Here is the only image I can find of the bottle with its engraving. There was no ship or penguin on the other side, so clearly it was the second of the pair etched at the midwinter dinner.


But how did it end up at Ultimo?

Well, here is one theory.  I suppose it could have been found during the repair work on the Aurora.

The ship was photographed in dry dock at Cockatoo Island.


The second possibility is that the bottle was discovered  during a major overhaul of the Aurora  in May 1917 at the Jubilee dry dock at Balmain, a suburb close to Ultimo.  We have confirmation of this due to a tragic accident.

Article on the accident aboard the Aurora at Balmain,

SOURCE – DAILY MAIL (Brisb.) May 18 1917


Jubilee dry dock at Balmain, where the Aurora was overhauled in 1917.


Mawson arranged with George Bressington that the bottle would be sent to the Mitchell Library to validate its authenticity and  a note at the library confirms this was done.  The bottle was then returned to Bressington.

In 1932 a member of the Mawson’s expedition, John Close, contacted Bressington who was now an alderman at Homebush council. Close was able to view the bottle in the  chambers and he decided that one of the signatories on the bottle, Morton Moyes, would be the best person to take possession of the historic item. He wrote to the Mitchell library telling them of the decision. Perhaps he thought the library could arrange the handover.

Morton Moyes aboard the Aurora in 1911

Morton Moyes aboard the Aurora.

But did this happen? Well unfortunately no-one knows. It was never seen or heard of again. George Bressington’s descendants say they don’t have the bottle. It is definitely not at the  Mitchell Library. Could it be held by a member of the Moyes family?

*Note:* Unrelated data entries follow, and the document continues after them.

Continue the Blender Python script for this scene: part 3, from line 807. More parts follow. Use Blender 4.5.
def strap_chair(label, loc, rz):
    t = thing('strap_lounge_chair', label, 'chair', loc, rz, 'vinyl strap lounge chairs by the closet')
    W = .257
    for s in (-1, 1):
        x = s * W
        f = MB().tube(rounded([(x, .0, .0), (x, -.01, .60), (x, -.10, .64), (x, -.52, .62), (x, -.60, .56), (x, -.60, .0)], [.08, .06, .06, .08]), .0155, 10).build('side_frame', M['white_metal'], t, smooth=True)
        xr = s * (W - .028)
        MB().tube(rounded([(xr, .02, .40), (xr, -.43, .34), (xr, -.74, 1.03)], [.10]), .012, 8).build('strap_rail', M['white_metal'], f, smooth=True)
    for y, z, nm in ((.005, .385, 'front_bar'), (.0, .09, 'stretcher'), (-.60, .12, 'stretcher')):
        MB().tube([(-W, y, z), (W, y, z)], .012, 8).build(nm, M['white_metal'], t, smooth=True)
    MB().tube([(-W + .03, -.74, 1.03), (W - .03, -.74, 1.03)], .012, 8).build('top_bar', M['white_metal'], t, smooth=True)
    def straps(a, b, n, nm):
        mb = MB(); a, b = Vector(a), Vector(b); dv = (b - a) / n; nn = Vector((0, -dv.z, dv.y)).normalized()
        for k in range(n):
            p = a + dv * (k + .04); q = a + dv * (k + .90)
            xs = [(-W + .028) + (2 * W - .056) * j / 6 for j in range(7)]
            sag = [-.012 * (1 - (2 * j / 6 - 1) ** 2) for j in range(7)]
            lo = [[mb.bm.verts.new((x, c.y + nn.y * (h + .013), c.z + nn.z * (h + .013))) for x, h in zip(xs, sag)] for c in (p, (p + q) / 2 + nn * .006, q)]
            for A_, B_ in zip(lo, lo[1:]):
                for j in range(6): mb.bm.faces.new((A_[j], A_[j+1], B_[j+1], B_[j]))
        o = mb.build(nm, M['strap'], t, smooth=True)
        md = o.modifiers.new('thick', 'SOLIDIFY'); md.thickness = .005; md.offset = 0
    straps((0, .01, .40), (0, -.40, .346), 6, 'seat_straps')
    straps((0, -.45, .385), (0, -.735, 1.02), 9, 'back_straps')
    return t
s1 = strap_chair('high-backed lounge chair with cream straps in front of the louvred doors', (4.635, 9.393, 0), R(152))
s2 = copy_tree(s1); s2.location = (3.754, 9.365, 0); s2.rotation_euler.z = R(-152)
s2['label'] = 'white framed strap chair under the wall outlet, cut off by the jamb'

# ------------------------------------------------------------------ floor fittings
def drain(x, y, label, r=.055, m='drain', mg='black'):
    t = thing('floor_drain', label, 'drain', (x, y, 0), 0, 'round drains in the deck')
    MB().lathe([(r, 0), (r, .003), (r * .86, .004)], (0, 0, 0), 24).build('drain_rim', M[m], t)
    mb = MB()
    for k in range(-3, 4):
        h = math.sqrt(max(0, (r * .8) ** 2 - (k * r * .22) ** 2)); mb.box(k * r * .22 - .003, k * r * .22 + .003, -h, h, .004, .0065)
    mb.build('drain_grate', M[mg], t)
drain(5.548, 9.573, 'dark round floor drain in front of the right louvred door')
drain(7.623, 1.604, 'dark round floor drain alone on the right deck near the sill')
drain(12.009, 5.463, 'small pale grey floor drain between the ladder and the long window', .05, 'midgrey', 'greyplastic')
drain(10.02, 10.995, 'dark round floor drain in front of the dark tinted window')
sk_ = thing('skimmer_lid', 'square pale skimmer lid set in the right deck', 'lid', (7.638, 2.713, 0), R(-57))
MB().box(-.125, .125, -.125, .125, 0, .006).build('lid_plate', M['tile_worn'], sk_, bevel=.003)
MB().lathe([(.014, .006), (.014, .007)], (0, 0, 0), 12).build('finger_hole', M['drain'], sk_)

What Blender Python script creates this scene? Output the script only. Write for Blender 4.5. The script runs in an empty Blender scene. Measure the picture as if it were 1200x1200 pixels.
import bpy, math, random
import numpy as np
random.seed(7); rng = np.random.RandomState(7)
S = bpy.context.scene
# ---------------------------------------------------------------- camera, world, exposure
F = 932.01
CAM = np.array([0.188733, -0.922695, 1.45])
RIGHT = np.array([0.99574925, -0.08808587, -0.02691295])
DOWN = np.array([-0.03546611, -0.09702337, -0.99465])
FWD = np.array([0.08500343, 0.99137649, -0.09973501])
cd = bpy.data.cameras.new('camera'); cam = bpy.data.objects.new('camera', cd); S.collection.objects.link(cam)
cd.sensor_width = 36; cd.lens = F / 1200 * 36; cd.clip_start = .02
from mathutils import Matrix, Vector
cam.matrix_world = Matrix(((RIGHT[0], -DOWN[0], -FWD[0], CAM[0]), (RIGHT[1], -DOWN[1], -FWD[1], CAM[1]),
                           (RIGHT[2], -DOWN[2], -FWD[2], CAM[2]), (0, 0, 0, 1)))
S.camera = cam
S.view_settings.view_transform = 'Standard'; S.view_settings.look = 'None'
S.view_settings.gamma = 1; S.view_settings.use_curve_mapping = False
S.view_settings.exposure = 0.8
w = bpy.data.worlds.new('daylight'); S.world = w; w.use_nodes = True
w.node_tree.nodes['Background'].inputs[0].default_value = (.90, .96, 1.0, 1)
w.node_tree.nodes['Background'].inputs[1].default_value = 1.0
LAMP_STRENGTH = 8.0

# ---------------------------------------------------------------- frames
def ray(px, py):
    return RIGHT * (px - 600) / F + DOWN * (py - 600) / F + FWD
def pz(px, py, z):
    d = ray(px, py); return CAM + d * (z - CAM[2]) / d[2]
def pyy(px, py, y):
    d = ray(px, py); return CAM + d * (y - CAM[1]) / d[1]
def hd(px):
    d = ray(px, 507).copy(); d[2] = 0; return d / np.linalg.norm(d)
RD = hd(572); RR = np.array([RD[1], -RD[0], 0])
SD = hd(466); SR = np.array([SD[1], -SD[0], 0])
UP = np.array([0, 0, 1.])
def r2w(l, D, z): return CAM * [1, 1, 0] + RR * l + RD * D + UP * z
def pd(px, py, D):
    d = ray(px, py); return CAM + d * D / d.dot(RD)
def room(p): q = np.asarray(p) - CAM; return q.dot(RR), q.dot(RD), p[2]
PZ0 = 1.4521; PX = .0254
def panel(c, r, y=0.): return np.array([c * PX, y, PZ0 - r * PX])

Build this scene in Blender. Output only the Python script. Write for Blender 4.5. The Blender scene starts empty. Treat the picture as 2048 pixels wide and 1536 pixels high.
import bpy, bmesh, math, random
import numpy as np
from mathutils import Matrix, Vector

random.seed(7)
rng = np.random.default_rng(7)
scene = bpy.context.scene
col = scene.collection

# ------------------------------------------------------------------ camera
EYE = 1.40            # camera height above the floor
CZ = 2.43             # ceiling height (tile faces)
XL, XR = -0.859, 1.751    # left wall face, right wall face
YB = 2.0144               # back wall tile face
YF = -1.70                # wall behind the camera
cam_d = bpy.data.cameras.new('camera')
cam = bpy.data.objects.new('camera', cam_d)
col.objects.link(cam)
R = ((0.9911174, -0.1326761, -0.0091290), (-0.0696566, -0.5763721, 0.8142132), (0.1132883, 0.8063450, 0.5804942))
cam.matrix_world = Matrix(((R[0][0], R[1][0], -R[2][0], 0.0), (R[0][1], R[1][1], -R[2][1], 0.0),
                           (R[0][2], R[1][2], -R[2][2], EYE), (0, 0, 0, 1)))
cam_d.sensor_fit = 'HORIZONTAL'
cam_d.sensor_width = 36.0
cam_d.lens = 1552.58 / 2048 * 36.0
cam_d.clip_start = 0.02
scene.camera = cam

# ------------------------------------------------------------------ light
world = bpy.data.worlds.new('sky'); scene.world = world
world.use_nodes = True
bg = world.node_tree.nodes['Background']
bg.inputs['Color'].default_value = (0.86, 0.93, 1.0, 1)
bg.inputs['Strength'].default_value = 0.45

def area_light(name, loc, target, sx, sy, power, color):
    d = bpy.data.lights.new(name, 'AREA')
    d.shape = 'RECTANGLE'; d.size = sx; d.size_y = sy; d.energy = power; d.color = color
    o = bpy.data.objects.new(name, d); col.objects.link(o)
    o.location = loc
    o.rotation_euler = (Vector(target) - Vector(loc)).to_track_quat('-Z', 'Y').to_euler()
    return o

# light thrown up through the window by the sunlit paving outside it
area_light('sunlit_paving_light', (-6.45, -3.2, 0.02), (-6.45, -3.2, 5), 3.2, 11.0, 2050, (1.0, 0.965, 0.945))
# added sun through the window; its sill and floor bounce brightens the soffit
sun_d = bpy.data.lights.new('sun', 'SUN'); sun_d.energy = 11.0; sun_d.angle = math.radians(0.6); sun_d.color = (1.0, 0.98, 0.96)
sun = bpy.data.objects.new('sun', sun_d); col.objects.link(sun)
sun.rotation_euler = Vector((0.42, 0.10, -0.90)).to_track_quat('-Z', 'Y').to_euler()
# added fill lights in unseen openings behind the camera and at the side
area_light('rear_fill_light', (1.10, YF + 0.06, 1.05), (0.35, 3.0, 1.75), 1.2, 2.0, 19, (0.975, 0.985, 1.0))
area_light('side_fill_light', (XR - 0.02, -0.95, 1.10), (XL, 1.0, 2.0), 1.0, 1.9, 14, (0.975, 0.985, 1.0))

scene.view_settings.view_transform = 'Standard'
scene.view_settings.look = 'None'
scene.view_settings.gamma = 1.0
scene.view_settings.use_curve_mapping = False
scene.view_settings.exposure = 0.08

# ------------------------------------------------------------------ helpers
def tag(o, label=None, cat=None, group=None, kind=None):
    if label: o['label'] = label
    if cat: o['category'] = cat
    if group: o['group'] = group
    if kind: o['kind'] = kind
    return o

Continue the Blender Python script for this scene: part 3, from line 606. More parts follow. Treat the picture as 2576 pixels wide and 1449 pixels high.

NOTE – Charles Harrisson went on to join the ship Endeavor in 1914. It’s mission was to resupply the weather station on Macquarie Island. Sadly, the ship went missing on the voyage back to Hobart. The Aurora participated in a widespread search, but there were no survivors and  no wreckage was ever found.





  1. Wonderful story. Thanks.

    • Pauline

      Thanks Simon, I’d love to know where the story about finding it on the beach came from!